Because the Dodgers are owned by Rupert Murdoch’s Fox Group, the Fox report was perceived as substantial, but Selig said, “I don’t care what anyone is reporting, I haven’t made a decision. I met with Sandy Alderson [executive vice president] in New York yesterday, and I’m still having a lot of stuff faxed to me [at my Milwaukee office] today. I expect a decision by midweek.”


Despite Selig’s comments, an industry source said the Fox report was based on a recommendation Alderson and staff had reached and is likely to be followed. Alderson did not return several messages left at his New York office Friday, but at the recent winter meetings in Anaheim, he said that he had all the information needed to make a decision.

The Dodgers had no comment Friday, and Scott Boras, who represents Beltre, said he had not been notified of any finding and had been previously told that a decision was likely Tuesday or Wednesday.

Boras, however, reiterated that he would not be surprised if the ultimate decision went against Beltre and that he would have to pursue a more impartial decision through binding arbitration.

His ultimate hope is that Beltre will be declared a free agent, with the Dodgers not precluded from re-signing him. If the commissioner’s office rules against Beltre on either count, as appears likely, it is expected that the players’ union will file a grievance on his behalf, asking for an expedited arbitration hearing, which would still take a month or more.

The commissioner is also likely to contest the union’s jurisdiction, arguing Beltre was not a major league player when the alleged violation took place.

“The grievance procedure is the only place where Adrian Beltre will have an independent arbitrator rule on the facts,” Boras said. “We knew that when this process started.”


The agent has contended that the Dodgers signed Beltre illegally, falsifying documents in the process. Boras says that although Beltre is the first major league player to seek free agency by claiming he was signed while underage, the precedent in cases involving minor league players has clearly established that the player is declared a free agent.

That held true even in the recent case involving Ricardo Aramboles, a Dominican youngster first signed by the Florida Marlins.
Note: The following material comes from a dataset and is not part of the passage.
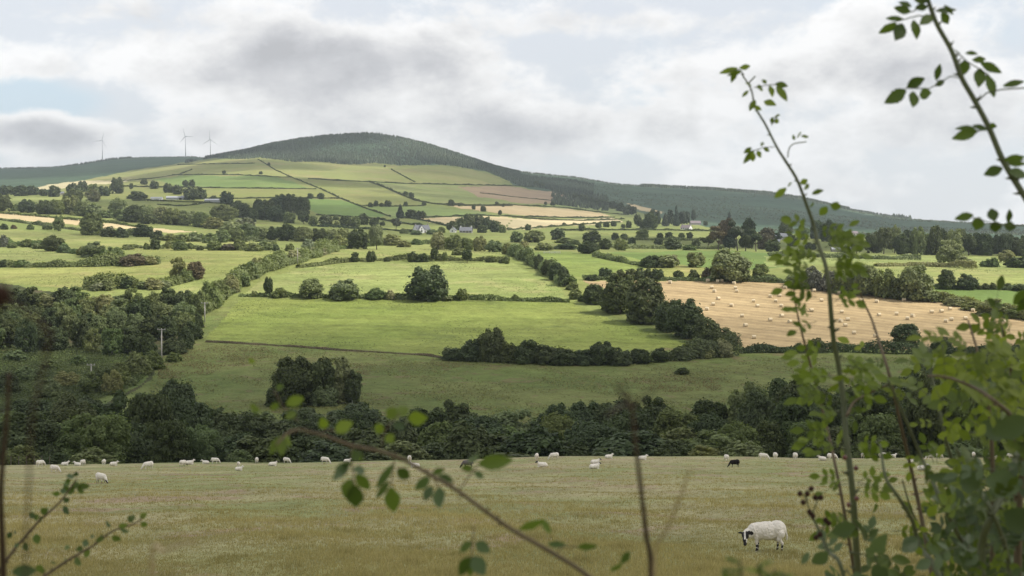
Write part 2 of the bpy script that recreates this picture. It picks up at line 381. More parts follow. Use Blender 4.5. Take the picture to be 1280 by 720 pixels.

Aramboles, who subsequently signed with the New York Yankees, was declared a free agent, even though his parents admitted they had falsified documents in his original signing because they needed the money.

Sources also insist that baseball’s statute of limitations--Major League Rule 22--says only that a claim must be filed within a year of the alleged violation becoming known to the person involved and that in most cases of fraudulent concealment, as allegedly evidenced by the Dodgers’ behavior, that overrides any statute of limitation.

Boras has said that Beltre was unaware of the rule when he signed and it was not until they were at dinner last March 10 that Beltre, responding to compliments on his baseball instincts for a 21-year-old, said he was only 20. Then they began to investigate his signing.

“It would not be surprising if the commissioner’s office has its own agenda and would look for any technical defense to prevent Adrian from becoming a free agent,” a source familiar with the situation said.

The source and others cited reasons why Selig and Alderson might strongly oppose making Beltre a free agent:


* Other major league players might pursue a similar course.

* The possibility that Beltre could sign a free-agent contract in the range of $6 million a year would blow out the second-year salary scale and significantly impact the arbitration scale for players with even more service time.

* The reluctance to seriously penalize a team owned by a media giant that pours millions of dollars into the industry for TV rights.

Staff writers Tim Brown and Jason Reid contributed to this story.